A cartoon shows Roscoe Conkling dressed as the devil, while Hayes walks off with his arm around a woman’s waist. The caption reads: “Unto that Power he doth belong Which only doeth Right while ever willing Wrong.”
Powerful Republican Party leader Roscoe Conkling is shown here as the devil. Hayes walks off with the prize of the 1876 election, the South, personified as a woman. The cartoon, drawn by Joseph Keppler, has a caption that quotes Goethe: “Unto that Power he doth belong Which only doeth Right while ever willing Wrong.”

Section summary

In the years following the Civil War, American politics were disjointed, corrupt, and, at the federal level, largely ineffective in terms of addressing the challenges that Americans faced. Local and regional politics, and the bosses who ran the political machines, dominated through systematic graft and bribery.
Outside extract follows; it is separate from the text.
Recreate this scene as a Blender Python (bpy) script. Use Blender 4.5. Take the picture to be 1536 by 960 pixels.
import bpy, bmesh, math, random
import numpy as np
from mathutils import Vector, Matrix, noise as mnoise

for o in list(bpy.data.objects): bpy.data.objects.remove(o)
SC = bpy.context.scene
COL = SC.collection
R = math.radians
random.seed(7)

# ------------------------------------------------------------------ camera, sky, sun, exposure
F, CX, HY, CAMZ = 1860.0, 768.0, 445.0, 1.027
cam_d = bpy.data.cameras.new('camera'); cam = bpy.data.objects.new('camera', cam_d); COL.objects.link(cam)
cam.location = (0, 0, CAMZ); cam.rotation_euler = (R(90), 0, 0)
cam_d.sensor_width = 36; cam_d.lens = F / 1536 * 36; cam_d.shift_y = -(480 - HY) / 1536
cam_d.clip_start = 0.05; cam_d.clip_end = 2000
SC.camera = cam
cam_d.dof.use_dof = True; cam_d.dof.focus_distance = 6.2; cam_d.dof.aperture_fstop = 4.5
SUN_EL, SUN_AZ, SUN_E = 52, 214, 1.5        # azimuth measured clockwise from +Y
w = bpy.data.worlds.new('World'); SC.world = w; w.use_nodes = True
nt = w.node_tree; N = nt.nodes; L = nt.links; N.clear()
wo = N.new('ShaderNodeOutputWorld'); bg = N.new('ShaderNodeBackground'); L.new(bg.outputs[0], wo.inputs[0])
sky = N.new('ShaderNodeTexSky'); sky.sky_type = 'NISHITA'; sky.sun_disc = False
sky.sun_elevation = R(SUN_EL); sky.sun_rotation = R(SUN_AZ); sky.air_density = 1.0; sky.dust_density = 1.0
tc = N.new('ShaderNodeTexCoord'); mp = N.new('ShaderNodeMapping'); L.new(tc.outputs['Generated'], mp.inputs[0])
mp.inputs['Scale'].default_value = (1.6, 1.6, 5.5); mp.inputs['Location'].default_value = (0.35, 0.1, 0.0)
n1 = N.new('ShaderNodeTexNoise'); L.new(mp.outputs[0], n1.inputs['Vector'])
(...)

Americans around the country recognized that solutions to the mounting problems they faced would not come from Washington, DC, but from their local political leaders. Thus, the cycle of federal ineffectiveness and machine politics continued through the remainder of the century relatively unabated.

Meanwhile, in the Compromise of 1877, an electoral commission declared Rutherford B. Hayes the winner of the contested presidential election in exchange for the withdrawal of federal troops from South Carolina, Louisiana, and Florida. As a result, Southern Democrats were able to reestablish control over their home governments, which would have a tremendous impact on the direction of southern politics and society in the decades to come.